■ Written exercise ■
Please quote exactly the opening lines of the data, from the first line to the one where "return plant(name, me, x, y, label, group, col, bark, cat=cat)" appears.

--- Start Supplied information ---

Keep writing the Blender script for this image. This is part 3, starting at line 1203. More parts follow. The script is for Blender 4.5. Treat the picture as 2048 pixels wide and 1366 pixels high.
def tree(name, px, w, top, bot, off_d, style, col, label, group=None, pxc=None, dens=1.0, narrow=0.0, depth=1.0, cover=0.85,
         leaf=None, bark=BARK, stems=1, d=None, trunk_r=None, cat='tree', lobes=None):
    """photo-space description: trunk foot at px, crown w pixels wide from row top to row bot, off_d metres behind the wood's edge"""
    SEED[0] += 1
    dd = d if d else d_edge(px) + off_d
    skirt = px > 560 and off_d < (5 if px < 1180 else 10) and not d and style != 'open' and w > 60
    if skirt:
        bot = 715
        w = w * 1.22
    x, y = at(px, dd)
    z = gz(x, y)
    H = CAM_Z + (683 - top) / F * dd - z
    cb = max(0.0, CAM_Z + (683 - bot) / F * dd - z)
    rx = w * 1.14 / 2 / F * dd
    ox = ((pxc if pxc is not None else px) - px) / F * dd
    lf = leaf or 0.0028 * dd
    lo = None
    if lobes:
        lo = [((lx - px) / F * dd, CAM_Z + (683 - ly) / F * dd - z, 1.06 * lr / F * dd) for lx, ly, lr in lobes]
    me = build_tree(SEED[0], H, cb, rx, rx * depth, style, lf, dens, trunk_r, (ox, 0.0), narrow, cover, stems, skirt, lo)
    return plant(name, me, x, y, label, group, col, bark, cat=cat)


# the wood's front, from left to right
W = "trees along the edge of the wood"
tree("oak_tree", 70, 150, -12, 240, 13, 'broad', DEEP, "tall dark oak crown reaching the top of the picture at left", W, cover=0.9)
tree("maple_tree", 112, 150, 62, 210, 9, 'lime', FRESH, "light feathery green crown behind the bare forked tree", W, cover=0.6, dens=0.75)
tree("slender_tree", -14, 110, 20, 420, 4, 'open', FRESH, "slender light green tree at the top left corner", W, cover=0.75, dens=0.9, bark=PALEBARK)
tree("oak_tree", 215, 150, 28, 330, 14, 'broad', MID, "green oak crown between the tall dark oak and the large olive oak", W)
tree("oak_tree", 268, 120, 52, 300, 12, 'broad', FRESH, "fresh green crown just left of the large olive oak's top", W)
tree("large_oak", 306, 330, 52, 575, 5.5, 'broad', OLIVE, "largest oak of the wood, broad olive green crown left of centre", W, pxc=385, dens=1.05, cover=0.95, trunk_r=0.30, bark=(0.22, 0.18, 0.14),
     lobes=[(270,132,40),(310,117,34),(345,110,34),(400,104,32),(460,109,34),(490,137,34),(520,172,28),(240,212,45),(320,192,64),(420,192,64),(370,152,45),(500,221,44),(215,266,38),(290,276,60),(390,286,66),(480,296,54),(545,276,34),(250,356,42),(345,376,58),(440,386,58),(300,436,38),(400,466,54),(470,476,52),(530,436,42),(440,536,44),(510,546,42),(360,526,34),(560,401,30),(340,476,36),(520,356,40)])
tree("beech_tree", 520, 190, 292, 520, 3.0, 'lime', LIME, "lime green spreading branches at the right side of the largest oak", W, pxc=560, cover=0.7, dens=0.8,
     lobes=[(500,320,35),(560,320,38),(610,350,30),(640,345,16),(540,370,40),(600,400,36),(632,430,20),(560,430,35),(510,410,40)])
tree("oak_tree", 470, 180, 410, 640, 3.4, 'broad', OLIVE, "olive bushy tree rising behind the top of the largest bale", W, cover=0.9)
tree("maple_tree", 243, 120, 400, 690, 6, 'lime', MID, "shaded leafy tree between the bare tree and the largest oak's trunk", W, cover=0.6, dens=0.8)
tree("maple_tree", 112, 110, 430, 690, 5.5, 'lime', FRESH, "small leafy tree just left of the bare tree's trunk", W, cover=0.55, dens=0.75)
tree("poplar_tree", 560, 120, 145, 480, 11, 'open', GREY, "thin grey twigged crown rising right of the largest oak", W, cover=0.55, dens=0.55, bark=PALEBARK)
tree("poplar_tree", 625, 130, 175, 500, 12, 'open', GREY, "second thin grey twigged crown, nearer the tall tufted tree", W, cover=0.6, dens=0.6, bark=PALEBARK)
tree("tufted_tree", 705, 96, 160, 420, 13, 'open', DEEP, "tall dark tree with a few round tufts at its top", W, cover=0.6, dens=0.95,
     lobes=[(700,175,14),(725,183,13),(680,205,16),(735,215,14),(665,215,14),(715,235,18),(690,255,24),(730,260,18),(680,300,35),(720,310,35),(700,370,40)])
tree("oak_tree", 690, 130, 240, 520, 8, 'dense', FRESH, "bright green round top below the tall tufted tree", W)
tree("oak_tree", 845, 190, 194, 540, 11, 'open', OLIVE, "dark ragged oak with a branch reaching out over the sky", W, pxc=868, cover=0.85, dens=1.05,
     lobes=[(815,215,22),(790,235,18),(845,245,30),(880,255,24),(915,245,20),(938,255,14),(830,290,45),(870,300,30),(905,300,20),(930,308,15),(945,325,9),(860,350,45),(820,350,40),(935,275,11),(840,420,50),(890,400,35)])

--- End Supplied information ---

■ Result of this task ■
Keep writing the Blender script for this image. This is part 3, starting at line 1203. More parts follow. The script is for Blender 4.5. Treat the picture as 2048 pixels wide and 1366 pixels high.
def tree(name, px, w, top, bot, off_d, style, col, label, group=None, pxc=None, dens=1.0, narrow=0.0, depth=1.0, cover=0.85,
         leaf=None, bark=BARK, stems=1, d=None, trunk_r=None, cat='tree', lobes=None):
    """photo-space description: trunk foot at px, crown w pixels wide from row top to row bot, off_d metres behind the wood's edge"""
    SEED[0] += 1
    dd = d if d else d_edge(px) + off_d
    skirt = px > 560 and off_d < (5 if px < 1180 else 10) and not d and style != 'open' and w > 60
    if skirt:
        bot = 715
        w = w * 1.22
    x, y = at(px, dd)
    z = gz(x, y)
    H = CAM_Z + (683 - top) / F * dd - z
    cb = max(0.0, CAM_Z + (683 - bot) / F * dd - z)
    rx = w * 1.14 / 2 / F * dd
    ox = ((pxc if pxc is not None else px) - px) / F * dd
    lf = leaf or 0.0028 * dd
    lo = None
    if lobes:
        lo = [((lx - px) / F * dd, CAM_Z + (683 - ly) / F * dd - z, 1.06 * lr / F * dd) for lx, ly, lr in lobes]
    me = build_tree(SEED[0], H, cb, rx, rx * depth, style, lf, dens, trunk_r, (ox, 0.0), narrow, cover, stems, skirt, lo)
    return plant(name, me, x, y, label, group, col, bark, cat=cat)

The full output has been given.